* _EXERCISE DESCRIPTION_:
Return each line of the listing below, unchanged, and omit the images.

* _DATASET CONTENT_:

───

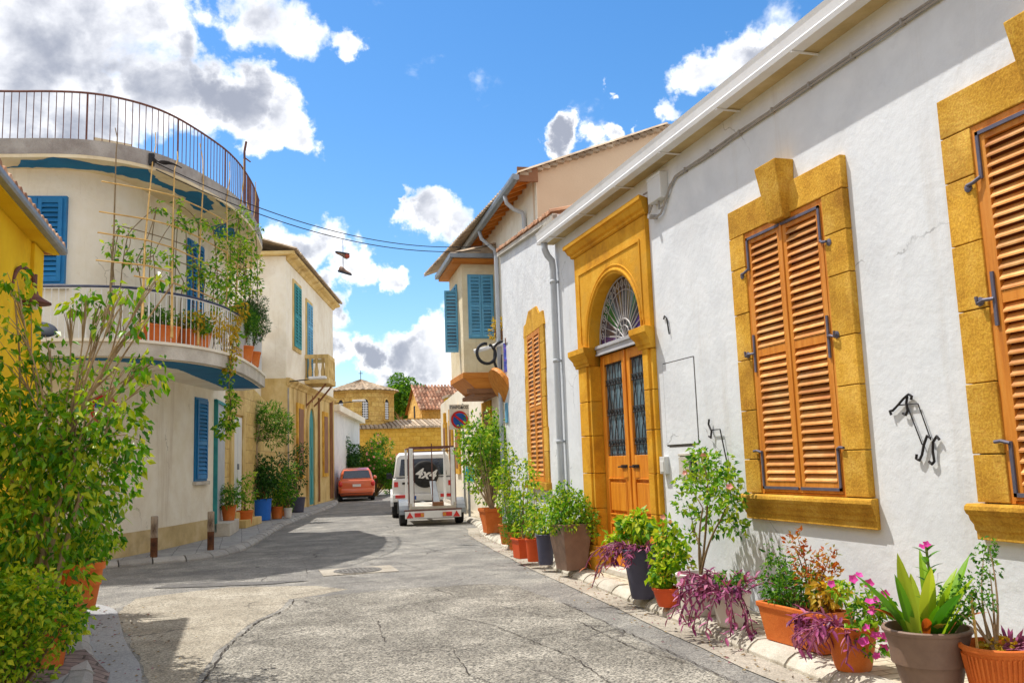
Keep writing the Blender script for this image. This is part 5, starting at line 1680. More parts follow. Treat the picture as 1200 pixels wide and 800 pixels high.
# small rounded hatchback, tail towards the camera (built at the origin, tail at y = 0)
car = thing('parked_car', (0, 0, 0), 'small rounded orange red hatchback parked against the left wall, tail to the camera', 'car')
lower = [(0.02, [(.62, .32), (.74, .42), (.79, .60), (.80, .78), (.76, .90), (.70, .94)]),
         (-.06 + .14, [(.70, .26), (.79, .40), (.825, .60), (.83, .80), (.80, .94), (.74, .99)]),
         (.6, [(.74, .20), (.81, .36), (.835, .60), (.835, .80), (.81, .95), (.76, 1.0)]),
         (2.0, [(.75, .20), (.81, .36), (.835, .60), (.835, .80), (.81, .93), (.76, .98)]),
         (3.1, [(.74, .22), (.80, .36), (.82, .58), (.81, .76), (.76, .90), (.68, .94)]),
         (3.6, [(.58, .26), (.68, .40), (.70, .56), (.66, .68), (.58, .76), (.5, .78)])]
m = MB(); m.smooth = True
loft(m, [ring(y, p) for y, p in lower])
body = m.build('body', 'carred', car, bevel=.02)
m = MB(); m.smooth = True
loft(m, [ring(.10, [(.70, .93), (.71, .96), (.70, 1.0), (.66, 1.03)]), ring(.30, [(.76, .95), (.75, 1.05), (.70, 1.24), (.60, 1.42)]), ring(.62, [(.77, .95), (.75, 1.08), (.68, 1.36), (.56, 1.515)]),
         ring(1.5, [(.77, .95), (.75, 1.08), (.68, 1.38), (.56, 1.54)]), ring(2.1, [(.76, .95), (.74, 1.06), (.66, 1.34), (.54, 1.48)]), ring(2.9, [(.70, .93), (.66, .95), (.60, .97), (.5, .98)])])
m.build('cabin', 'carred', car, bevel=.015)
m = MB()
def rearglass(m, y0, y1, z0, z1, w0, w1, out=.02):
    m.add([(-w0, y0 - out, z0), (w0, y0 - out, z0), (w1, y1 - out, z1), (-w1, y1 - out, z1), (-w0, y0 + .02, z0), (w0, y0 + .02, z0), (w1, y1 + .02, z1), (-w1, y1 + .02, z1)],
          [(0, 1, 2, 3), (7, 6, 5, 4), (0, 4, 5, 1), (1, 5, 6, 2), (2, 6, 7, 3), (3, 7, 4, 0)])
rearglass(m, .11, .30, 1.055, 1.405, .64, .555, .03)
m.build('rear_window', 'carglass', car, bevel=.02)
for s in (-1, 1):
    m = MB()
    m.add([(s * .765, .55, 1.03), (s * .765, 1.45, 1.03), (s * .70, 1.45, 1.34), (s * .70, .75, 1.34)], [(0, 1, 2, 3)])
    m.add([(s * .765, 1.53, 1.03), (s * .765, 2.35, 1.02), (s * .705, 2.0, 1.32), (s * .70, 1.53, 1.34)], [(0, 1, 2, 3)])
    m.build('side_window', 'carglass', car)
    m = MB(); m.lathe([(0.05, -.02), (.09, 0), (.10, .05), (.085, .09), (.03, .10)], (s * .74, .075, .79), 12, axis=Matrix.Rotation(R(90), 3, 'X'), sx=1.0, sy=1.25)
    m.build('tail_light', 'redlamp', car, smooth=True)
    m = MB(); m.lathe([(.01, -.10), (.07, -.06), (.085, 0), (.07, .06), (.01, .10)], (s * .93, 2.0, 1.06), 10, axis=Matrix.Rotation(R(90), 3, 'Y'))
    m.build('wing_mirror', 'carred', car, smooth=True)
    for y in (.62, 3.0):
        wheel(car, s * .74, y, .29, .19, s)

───

* _RESPONSE TO THIS TASK_:
Keep writing the Blender script for this image. This is part 5, starting at line 1680. More parts follow. Treat the picture as 1200 pixels wide and 800 pixels high.
# small rounded hatchback, tail towards the camera (built at the origin, tail at y = 0)
car = thing('parked_car', (0, 0, 0), 'small rounded orange red hatchback parked against the left wall, tail to the camera', 'car')
lower = [(0.02, [(.62, .32), (.74, .42), (.79, .60), (.80, .78), (.76, .90), (.70, .94)]),
         (-.06 + .14, [(.70, .26), (.79, .40), (.825, .60), (.83, .80), (.80, .94), (.74, .99)]),
         (.6, [(.74, .20), (.81, .36), (.835, .60), (.835, .80), (.81, .95), (.76, 1.0)]),
         (2.0, [(.75, .20), (.81, .36), (.835, .60), (.835, .80), (.81, .93), (.76, .98)]),
         (3.1, [(.74, .22), (.80, .36), (.82, .58), (.81, .76), (.76, .90), (.68, .94)]),
         (3.6, [(.58, .26), (.68, .40), (.70, .56), (.66, .68), (.58, .76), (.5, .78)])]
m = MB(); m.smooth = True
loft(m, [ring(y, p) for y, p in lower])
body = m.build('body', 'carred', car, bevel=.02)
m = MB(); m.smooth = True
loft(m, [ring(.10, [(.70, .93), (.71, .96), (.70, 1.0), (.66, 1.03)]), ring(.30, [(.76, .95), (.75, 1.05), (.70, 1.24), (.60, 1.42)]), ring(.62, [(.77, .95), (.75, 1.08), (.68, 1.36), (.56, 1.515)]),
         ring(1.5, [(.77, .95), (.75, 1.08), (.68, 1.38), (.56, 1.54)]), ring(2.1, [(.76, .95), (.74, 1.06), (.66, 1.34), (.54, 1.48)]), ring(2.9, [(.70, .93), (.66, .95), (.60, .97), (.5, .98)])])
m.build('cabin', 'carred', car, bevel=.015)
m = MB()
def rearglass(m, y0, y1, z0, z1, w0, w1, out=.02):
    m.add([(-w0, y0 - out, z0), (w0, y0 - out, z0), (w1, y1 - out, z1), (-w1, y1 - out, z1), (-w0, y0 + .02, z0), (w0, y0 + .02, z0), (w1, y1 + .02, z1), (-w1, y1 + .02, z1)],
          [(0, 1, 2, 3), (7, 6, 5, 4), (0, 4, 5, 1), (1, 5, 6, 2), (2, 6, 7, 3), (3, 7, 4, 0)])
rearglass(m, .11, .30, 1.055, 1.405, .64, .555, .03)
m.build('rear_window', 'carglass', car, bevel=.02)
for s in (-1, 1):
    m = MB()
    m.add([(s * .765, .55, 1.03), (s * .765, 1.45, 1.03), (s * .70, 1.45, 1.34), (s * .70, .75, 1.34)], [(0, 1, 2, 3)])
    m.add([(s * .765, 1.53, 1.03), (s * .765, 2.35, 1.02), (s * .705, 2.0, 1.32), (s * .70, 1.53, 1.34)], [(0, 1, 2, 3)])
    m.build('side_window', 'carglass', car)
    m = MB(); m.lathe([(0.05, -.02), (.09, 0), (.10, .05), (.085, .09), (.03, .10)], (s * .74, .075, .79), 12, axis=Matrix.Rotation(R(90), 3, 'X'), sx=1.0, sy=1.25)
    m.build('tail_light', 'redlamp', car, smooth=True)
    m = MB(); m.lathe([(.01, -.10), (.07, -.06), (.085, 0), (.07, .06), (.01, .10)], (s * .93, 2.0, 1.06), 10, axis=Matrix.Rotation(R(90), 3, 'Y'))
    m.build('wing_mirror', 'carred', car, smooth=True)
    for y in (.62, 3.0):
        wheel(car, s * .74, y, .29, .19, s)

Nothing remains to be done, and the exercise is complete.